Weekly Metrics Reviews & Written Status Reporting
The Uber Chicago office consisted of Driver Operations teams, Marketing teams, and Customer Support teams. These teams would primarily report to City or Regional General Managers who managed the P&L for the local businesses.
Each week, teams (and often sub-teams) would do a team meeting to review all of the metrics for the previous week. This was helpful for keeping everyone on the same page, to deep dive into any problem areas, and to plan for the week ahead.
Team Leaders would also write very detailed written updates on the metrics that would be bubbled-up to the Regional General Manager and then COO levels.
My major lessons from this experience were:
You accomplish what you measure: When teams or individuals are focused on specific metrics, it can drive clear alignment and outcomes.
Written updates are very powerful: Clearly writing out on a weekly basis what you or your team accomplished and your goals for the next week creates a lot of transparency and also motivates people to improve on a WoW basis. Weekly reporting (ideally via email or Google Doc) also is one way that leaders can use to scale themselves and ensure they have proper visibility into what’s going on with each team & sub team. It’s hard to hide in the writing.
Transparent Dashboards
Uber had an incredibly transparent culture around data and metrics. There was an internal dashboard that included high-level and sub-metrics on a daily / weekly / monthly / yearly basis broken out by city and region so anyone could check in on how the company was doing. Everyone at the company also had access to a SQL database & system to run queries and perform their own analysis.

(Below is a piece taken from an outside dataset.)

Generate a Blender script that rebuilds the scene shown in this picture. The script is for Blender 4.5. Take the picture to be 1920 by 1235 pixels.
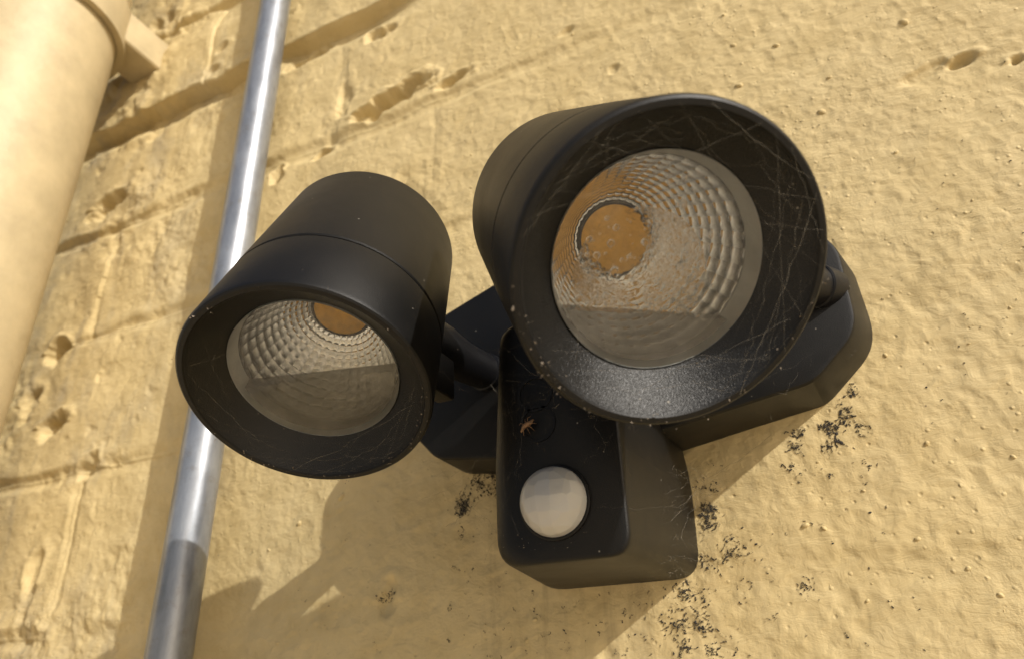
import bpy, bmesh, math, random
import numpy as np
from mathutils import Vector, Matrix
scene = bpy.context.scene
for o in list(bpy.data.objects): bpy.data.objects.remove(o)
random.seed(7); rng = np.random.default_rng(7)

# ------------------------------------------------------------------ camera
F_PX, PX_W, PX_H = 1250.0, 1920.0, 1235.0          # focal length / size of the photograph in pixels
AX = np.array([[0.9087, 0.2195, 0.3550], [0.4150, -0.3841, -0.8248], [-0.0447, 0.8968, -0.4401]])   # world axes in camera axes
cam_data = bpy.data.cameras.new('camera'); cam = bpy.data.objects.new('camera', cam_data)
scene.collection.objects.link(cam); scene.camera = cam
cam_data.sensor_width = 36.0; cam_data.lens = 36.0*F_PX/PX_W
cam_data.clip_start = 0.01; cam_data.clip_end = 3000.0
m = Matrix([list(AX[0])+[0], list(AX[1])+[0], list(AX[2])+[0], [0, 0, 0, 1]])
q = m.to_quaternion(); cam.rotation_mode = 'QUATERNION'; cam.rotation_quaternion = q; cam.location = (0, 0, 0)
cam_data.dof.use_dof = True; cam_data.dof.focus_distance = 0.180; cam_data.dof.aperture_fstop = 17.0

# ------------------------------------------------------------------ light
SUN = np.array([-2.0, 1.0, -1.30]); SUNN = SUN/np.linalg.norm(SUN)       # direction the light travels
to = -SUNN; elev = math.asin(to[2]); rot = math.atan2(to[0], to[1])
world = bpy.data.worlds.new('World'); scene.world = world; world.use_nodes = True
nt = world.node_tree; bg = nt.nodes['Background']
sky = nt.nodes.new('ShaderNodeTexSky'); sky.sky_type = 'NISHITA'; sky.sun_disc = False
sky.sun_elevation = elev; sky.sun_rotation = rot; sky.air_density = 1.0; sky.dust_density = 4.0; sky.ozone_density = 1.0
nt.links.new(sky.outputs[0], bg.inputs[0]); bg.inputs[1].default_value = 0.11
sl = bpy.data.lights.new('sun', 'SUN'); sl.energy = 3.9; sl.angle = math.radians(0.53); sl.color = (1.0, 0.96, 0.885)
so = bpy.data.objects.new('sun', sl); scene.collection.objects.link(so)
so.rotation_euler = Vector(SUNN).to_track_quat('-Z', 'Y').to_euler(); so.location = (3, -2, 3)
scene.view_settings.view_transform = 'Standard'; scene.view_settings.look = 'None'
scene.view_settings.exposure = 0.12; scene.view_settings.gamma = 1.0
scene.view_settings.use_curve_mapping = False
scene.render.resolution_x = 1024; scene.render.resolution_y = 658
scene.cycles.max_bounces = 8; scene.cycles.diffuse_bounces = 3; scene.cycles.transparent_max_bounces = 16

# ------------------------------------------------------------------ helpers
WALL_Y = 0.23
def at(px, py, y=WALL_Y):
    """point of the place at distance y in front of the camera's plane parallel to the wall"""
    d = AX @ np.array([(px-PX_W/2)/F_PX, -(py-PX_H/2)/F_PX, -1.0])
    return d*(y/d[1])

def link(o, parent=None):
    scene.collection.objects.link(o)
    if parent is not None: o.parent = parent
    return o
def tag(o, label=None, cat=None, group=None, kind=None):
    if label: o['label'] = label
    if cat: o['category'] = cat
    if group: o['group'] = group
    if kind: o['kind'] = kind
    return o
def empty(name, loc=(0, 0, 0)):
    o = bpy.data.objects.new(name, None); o.location = loc; o.empty_display_size = 0.02
    return link(o)
def mesh_obj(name, verts, faces, mat, parent=None, smooth=True, sharp=None):
    me = bpy.data.meshes.new(name)
    me.from_pydata([tuple(map(float, v)) for v in verts], [], [tuple(f) for f in faces]); me.update()
    if smooth: me.polygons.foreach_set('use_smooth', [True]*len(me.polygons))
    if sharp is not None: me.set_sharp_from_angle(angle=math.radians(sharp))
    if mat: me.materials.append(mat)
    o = bpy.data.objects.new(name, me); return link(o, parent)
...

Data transparency is another way to drive alignment & trust across the organization.
Summary
Growth: If you have raised venture capital and/or your product is live with customers, you should be sure to focus on growth. If you’re a consumer company, measure growth & set goals on a Week-over-Week and Month-over-Month basis. For B2B companies, sales cycles can be longer, and you can still measure user metrics like Weekly or Monthly Active Users. GROW, GROW, GROW!

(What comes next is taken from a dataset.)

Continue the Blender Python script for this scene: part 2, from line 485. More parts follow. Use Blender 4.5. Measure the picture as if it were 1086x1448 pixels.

Top-Down Strategy: Having a clear top-down strategy aligns and motivates the entire organization. Simple & easy to remember is best.
OKRs: Once you have a clear strategy, sub-teams can create OKRs that support the broader company’s vision and goals. OKRs should be flexible and might change based on business needs. They should always be questioned and re-evaluated, if needed.

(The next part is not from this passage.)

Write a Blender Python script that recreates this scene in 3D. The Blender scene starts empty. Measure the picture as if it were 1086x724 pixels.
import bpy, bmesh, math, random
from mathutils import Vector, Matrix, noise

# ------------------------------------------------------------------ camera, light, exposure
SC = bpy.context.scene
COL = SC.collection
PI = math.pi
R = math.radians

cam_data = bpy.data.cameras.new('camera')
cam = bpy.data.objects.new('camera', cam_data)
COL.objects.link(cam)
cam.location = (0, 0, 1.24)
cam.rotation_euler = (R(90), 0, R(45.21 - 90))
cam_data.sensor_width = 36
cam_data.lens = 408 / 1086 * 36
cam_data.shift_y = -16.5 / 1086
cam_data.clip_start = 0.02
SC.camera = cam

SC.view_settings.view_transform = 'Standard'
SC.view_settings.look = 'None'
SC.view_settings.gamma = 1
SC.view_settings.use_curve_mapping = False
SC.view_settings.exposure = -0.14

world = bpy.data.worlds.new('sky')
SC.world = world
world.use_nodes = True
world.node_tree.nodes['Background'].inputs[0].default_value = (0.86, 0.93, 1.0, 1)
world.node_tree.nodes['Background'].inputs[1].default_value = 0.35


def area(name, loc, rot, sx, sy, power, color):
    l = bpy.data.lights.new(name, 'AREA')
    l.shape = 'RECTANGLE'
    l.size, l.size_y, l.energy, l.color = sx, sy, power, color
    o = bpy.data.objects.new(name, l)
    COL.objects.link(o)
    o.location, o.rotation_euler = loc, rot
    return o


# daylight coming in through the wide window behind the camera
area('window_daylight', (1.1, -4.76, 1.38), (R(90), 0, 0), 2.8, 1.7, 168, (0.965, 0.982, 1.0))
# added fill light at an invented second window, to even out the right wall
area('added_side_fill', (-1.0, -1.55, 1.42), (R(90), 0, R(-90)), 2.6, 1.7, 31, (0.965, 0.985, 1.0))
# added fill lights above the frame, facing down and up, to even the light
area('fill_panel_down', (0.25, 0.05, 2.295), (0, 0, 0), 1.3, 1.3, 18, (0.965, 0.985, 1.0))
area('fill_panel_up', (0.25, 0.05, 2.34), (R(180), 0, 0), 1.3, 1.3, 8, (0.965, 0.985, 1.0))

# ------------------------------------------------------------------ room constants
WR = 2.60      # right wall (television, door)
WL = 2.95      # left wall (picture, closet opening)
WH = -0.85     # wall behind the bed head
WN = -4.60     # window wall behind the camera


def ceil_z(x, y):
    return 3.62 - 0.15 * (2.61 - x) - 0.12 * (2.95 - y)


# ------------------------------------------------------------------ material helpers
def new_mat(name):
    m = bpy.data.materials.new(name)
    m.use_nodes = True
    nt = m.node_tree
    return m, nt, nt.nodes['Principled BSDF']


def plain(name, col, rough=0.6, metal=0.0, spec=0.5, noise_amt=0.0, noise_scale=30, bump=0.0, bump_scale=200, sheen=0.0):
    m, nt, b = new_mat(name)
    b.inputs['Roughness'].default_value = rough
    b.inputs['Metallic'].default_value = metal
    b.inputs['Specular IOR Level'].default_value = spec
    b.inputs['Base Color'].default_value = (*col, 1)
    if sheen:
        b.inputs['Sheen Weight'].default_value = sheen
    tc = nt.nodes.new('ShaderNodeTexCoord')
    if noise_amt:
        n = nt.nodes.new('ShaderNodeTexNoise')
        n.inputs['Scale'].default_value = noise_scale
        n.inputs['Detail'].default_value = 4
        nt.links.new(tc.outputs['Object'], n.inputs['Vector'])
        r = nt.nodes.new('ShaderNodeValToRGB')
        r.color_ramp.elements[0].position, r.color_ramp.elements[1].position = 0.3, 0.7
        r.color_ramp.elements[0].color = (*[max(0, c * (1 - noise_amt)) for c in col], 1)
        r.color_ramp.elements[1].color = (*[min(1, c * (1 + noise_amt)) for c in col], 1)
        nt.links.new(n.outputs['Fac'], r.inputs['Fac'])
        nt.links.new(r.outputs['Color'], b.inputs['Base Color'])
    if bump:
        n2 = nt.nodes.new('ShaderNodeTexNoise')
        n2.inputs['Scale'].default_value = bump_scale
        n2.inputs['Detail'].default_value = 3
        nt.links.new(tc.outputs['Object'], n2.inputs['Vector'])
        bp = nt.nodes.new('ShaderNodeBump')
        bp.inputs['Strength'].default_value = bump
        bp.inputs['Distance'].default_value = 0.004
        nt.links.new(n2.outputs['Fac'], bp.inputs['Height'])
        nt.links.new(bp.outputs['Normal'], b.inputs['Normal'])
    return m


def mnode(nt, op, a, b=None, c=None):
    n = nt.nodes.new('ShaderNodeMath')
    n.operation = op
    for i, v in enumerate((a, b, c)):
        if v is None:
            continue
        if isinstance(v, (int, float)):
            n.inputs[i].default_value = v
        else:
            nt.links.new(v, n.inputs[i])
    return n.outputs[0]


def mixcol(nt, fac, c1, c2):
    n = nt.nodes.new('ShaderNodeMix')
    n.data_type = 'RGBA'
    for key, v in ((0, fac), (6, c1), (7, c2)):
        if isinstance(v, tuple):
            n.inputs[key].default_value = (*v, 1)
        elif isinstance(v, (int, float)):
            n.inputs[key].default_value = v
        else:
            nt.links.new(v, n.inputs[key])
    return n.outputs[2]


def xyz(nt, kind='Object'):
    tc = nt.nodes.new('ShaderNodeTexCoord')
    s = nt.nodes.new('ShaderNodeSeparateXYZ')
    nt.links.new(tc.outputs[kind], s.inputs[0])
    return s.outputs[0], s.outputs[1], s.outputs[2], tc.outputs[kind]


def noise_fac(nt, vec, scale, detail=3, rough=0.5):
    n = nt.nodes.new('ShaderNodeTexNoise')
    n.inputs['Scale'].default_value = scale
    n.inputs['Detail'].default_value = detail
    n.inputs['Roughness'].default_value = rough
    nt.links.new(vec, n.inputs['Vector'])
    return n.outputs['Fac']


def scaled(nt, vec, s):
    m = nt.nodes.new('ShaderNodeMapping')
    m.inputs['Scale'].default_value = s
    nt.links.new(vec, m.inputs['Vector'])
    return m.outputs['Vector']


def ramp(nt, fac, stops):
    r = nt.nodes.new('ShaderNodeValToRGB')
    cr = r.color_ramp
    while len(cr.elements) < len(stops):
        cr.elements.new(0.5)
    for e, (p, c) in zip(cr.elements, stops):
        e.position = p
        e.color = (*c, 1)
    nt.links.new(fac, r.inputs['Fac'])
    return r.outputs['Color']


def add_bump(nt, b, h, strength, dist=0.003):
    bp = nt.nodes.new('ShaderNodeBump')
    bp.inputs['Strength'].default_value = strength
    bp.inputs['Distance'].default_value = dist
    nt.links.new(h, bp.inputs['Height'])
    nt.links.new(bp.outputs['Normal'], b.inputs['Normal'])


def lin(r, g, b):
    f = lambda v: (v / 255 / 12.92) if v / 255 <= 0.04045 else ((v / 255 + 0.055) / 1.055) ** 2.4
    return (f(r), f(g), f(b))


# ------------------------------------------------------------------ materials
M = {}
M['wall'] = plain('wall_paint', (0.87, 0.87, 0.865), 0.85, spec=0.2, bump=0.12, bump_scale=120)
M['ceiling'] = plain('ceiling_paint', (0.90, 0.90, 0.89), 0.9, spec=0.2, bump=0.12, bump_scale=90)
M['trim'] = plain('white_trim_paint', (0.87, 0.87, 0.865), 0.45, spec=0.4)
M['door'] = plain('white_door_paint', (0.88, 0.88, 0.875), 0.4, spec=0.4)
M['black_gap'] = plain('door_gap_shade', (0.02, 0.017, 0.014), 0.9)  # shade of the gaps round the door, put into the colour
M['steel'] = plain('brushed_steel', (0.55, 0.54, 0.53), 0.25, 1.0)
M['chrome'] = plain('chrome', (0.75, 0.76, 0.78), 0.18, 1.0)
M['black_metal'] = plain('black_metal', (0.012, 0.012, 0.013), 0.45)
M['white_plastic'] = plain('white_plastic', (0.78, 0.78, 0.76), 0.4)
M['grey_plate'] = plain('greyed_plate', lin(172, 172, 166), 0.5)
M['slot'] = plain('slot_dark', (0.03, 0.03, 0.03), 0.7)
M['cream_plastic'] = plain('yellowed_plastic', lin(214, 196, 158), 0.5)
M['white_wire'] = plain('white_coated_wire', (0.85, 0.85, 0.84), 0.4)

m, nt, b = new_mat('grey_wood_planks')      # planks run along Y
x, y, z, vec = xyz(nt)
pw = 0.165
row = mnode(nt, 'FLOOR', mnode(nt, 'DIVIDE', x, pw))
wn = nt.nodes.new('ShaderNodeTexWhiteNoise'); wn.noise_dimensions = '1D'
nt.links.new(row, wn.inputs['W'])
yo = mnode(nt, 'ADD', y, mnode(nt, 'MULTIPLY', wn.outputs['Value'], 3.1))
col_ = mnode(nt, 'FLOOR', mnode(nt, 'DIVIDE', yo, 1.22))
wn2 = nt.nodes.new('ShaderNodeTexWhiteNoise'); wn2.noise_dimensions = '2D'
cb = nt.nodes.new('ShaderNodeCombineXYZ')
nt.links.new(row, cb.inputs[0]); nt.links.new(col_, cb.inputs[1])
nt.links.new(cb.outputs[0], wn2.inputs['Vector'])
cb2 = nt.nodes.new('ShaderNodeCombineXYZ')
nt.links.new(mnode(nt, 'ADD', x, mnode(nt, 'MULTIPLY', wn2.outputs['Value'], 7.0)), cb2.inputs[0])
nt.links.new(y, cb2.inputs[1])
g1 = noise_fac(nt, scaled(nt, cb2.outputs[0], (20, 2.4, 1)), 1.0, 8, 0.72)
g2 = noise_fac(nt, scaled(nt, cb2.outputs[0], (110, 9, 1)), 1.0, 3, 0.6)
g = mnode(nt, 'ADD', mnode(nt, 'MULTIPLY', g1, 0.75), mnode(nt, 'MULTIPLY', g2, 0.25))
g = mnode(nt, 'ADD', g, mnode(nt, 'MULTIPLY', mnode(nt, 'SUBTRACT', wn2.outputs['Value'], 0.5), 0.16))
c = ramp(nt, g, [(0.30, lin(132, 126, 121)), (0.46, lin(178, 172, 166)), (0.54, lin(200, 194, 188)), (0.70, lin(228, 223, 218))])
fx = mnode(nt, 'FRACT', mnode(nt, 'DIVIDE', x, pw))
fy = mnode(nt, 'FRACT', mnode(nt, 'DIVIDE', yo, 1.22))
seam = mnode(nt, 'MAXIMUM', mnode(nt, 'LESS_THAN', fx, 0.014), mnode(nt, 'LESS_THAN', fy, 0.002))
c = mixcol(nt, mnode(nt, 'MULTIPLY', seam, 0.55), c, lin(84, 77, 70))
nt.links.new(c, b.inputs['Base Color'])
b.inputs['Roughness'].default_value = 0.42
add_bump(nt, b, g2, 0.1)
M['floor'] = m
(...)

Monthly Business Reviews: Evaluating status of OKRs on a monthly basis is important for maintaining execution rates and flexibility.
Weekly Metrics Reviews: For Ops teams, weekly metrics review meetings help ensure everyone is aligned. Weekly written reports can add a lot of transparency for Leadership.
Transparent Dashboards: Providing the entire company access to transparent data can build trust and align all employees around key metrics.